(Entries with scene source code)
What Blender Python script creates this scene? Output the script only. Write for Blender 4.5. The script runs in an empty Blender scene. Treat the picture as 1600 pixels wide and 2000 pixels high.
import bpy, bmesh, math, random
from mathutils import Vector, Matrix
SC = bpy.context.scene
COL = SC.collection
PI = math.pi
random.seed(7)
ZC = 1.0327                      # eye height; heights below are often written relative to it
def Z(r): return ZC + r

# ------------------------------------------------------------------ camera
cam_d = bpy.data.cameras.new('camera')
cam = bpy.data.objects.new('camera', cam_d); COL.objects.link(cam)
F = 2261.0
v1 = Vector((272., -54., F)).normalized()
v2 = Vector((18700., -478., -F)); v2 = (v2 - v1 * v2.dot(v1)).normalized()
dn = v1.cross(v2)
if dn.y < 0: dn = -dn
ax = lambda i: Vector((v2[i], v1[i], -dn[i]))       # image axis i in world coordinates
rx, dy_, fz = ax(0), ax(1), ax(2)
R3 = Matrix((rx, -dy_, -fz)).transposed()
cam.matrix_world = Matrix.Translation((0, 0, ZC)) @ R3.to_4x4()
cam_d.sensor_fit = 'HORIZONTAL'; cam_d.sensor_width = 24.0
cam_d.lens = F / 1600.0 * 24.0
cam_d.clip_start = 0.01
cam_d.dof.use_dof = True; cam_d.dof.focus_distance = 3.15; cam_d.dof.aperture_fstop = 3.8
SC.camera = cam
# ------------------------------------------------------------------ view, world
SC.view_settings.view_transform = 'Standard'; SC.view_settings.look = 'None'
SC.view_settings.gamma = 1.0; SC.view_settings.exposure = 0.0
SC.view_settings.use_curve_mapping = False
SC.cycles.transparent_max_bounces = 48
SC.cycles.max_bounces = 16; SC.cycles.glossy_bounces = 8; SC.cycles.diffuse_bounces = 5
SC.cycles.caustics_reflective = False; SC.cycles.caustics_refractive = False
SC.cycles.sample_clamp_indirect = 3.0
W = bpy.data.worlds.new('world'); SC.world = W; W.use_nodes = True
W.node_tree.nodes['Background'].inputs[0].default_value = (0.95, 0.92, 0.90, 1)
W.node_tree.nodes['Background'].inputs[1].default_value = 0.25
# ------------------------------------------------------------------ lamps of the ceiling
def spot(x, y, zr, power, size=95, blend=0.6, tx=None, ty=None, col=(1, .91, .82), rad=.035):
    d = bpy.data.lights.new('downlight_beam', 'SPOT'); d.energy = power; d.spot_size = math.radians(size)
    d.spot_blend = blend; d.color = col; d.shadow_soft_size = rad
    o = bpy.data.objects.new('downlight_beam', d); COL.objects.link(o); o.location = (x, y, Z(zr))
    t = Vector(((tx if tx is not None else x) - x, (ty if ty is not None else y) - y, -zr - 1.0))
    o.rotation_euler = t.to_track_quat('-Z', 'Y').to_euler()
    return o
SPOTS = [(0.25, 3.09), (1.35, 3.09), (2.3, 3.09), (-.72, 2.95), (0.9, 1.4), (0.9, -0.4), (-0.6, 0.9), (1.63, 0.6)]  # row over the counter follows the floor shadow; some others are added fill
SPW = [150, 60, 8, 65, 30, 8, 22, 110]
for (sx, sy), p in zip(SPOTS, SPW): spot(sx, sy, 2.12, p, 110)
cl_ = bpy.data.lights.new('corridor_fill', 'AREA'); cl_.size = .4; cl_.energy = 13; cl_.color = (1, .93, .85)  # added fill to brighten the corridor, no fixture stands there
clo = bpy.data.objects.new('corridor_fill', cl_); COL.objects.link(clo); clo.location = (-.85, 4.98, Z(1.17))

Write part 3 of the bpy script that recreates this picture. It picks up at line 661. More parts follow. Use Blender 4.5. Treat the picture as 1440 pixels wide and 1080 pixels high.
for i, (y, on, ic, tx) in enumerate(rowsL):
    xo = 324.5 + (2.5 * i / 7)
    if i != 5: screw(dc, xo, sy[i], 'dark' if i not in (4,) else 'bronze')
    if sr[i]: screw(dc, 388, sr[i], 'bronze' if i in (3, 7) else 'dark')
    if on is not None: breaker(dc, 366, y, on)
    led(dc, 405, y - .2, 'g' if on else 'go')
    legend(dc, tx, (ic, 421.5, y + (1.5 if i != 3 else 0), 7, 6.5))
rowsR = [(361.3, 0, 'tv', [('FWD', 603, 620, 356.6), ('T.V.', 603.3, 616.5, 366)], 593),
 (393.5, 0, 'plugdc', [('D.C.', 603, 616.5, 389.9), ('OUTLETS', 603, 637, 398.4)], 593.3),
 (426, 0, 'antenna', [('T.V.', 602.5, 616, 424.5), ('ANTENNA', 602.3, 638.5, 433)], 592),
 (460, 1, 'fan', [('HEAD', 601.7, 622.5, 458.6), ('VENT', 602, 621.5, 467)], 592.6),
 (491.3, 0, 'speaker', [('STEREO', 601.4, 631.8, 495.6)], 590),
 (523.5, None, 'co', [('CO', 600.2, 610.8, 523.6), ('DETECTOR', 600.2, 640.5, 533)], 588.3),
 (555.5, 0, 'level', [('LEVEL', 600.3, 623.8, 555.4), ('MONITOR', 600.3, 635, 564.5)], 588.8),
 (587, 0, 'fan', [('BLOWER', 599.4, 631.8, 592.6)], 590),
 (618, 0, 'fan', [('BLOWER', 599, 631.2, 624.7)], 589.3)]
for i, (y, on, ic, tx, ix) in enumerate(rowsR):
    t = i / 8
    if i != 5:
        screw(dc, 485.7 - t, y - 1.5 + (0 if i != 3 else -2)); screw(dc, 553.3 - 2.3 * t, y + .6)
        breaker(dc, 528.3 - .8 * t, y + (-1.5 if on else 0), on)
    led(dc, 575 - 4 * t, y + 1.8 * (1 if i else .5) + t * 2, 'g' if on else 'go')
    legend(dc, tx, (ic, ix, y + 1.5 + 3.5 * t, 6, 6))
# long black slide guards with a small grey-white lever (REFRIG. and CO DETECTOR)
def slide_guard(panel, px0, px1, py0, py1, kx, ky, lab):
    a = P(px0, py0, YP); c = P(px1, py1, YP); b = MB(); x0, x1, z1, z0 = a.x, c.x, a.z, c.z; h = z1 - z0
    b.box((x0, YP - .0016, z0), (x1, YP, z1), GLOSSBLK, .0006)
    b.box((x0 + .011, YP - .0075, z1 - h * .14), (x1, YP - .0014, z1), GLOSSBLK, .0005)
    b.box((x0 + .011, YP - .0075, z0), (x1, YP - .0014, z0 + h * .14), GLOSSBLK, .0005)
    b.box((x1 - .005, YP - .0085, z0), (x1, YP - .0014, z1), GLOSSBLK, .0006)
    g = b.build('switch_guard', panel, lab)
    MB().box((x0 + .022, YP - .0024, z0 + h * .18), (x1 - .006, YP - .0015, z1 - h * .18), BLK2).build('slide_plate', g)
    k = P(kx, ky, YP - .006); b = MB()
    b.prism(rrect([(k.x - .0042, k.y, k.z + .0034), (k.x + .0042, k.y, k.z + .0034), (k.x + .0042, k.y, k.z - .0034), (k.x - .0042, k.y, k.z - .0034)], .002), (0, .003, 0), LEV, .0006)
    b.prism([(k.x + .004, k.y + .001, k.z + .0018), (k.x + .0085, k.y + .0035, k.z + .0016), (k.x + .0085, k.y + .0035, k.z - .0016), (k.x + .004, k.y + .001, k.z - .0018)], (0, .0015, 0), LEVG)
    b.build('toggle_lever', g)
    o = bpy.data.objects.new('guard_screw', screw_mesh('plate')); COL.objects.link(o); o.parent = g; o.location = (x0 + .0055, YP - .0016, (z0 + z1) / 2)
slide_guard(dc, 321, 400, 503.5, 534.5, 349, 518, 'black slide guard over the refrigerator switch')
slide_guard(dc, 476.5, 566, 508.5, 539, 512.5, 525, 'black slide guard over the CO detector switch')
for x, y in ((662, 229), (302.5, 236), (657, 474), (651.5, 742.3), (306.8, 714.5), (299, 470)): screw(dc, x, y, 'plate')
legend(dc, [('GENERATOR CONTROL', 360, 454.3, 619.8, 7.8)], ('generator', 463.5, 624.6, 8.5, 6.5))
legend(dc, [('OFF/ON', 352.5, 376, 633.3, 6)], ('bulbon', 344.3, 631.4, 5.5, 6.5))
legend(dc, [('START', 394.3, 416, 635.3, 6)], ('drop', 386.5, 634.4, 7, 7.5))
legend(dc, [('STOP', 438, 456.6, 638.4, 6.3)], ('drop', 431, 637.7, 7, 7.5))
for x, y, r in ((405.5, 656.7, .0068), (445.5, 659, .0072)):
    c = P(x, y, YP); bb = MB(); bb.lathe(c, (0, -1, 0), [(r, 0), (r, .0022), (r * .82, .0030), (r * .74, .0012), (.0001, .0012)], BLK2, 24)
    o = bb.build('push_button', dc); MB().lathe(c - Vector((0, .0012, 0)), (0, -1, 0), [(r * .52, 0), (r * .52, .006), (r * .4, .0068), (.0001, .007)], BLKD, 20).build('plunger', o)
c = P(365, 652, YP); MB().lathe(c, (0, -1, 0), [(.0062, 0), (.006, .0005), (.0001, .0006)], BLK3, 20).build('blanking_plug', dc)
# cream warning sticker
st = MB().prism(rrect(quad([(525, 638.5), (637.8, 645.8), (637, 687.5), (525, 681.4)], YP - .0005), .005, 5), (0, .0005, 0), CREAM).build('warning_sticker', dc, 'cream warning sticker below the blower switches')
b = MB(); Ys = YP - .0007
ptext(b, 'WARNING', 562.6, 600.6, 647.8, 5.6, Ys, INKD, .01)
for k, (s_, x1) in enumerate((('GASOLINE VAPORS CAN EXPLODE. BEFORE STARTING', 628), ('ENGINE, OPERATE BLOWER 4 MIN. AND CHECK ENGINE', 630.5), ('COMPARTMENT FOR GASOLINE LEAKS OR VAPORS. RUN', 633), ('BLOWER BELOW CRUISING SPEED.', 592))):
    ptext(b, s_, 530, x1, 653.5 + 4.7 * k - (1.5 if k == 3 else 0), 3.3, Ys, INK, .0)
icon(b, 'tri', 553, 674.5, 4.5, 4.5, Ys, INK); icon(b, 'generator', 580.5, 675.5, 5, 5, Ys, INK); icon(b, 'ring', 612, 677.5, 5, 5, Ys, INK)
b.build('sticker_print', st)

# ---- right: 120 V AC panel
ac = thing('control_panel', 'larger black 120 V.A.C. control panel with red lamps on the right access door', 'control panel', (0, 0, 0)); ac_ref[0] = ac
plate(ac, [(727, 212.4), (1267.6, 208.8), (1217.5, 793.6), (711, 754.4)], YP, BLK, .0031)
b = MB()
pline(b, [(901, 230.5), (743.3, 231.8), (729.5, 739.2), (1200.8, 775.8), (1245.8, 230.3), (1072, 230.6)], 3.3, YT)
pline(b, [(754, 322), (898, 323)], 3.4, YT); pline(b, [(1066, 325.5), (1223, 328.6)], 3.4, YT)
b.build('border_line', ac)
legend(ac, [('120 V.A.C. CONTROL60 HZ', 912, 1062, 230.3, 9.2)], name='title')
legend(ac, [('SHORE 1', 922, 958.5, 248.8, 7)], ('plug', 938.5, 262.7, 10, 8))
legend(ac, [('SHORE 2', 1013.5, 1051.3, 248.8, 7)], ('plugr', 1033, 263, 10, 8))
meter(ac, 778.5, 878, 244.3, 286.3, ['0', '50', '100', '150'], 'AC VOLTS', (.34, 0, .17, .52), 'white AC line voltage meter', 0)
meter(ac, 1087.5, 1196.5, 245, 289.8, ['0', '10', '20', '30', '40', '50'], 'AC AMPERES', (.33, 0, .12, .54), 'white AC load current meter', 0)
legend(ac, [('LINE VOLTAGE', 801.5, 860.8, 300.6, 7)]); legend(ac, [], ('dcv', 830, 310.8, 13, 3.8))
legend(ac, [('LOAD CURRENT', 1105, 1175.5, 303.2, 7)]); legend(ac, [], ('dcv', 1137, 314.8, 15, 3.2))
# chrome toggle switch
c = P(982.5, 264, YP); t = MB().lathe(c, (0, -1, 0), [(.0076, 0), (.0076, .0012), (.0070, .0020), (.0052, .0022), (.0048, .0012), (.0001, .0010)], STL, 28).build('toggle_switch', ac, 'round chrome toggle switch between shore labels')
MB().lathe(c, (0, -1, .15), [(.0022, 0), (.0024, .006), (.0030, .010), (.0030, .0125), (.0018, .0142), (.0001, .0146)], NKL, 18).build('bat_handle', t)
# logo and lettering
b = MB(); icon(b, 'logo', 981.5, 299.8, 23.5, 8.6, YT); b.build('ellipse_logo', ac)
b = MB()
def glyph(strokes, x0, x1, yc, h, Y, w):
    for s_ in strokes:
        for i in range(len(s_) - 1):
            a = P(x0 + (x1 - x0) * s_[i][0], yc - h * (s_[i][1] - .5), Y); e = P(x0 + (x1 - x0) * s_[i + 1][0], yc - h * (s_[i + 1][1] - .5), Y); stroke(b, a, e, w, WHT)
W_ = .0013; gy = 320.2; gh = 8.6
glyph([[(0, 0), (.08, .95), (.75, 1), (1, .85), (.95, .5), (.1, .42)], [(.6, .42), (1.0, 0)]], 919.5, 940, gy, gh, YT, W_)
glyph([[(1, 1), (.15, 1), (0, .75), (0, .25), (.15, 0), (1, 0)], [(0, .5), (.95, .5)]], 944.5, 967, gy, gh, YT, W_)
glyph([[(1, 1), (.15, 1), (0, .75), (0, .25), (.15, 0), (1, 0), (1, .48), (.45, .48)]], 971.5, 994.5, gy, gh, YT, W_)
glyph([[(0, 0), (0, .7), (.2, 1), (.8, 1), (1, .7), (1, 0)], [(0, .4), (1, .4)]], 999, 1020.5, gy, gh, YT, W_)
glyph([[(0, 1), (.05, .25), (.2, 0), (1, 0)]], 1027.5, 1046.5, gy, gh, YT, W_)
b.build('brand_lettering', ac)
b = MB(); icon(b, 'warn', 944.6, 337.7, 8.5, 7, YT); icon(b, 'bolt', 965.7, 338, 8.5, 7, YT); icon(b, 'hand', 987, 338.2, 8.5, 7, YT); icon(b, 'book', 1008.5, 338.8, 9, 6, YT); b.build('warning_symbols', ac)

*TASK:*
What you return should be the lines from the start of the data through the line with "def Z(r): return ZC + r", quoted exactly and nothing more.

*EXERCISE SOLUTION:*
What Blender Python script creates this scene? Output the script only. Write for Blender 4.5. The script runs in an empty Blender scene. Treat the picture as 1600 pixels wide and 2000 pixels high.
import bpy, bmesh, math, random
from mathutils import Vector, Matrix
SC = bpy.context.scene
COL = SC.collection
PI = math.pi
random.seed(7)
ZC = 1.0327                      # eye height; heights below are often written relative to it
def Z(r): return ZC + r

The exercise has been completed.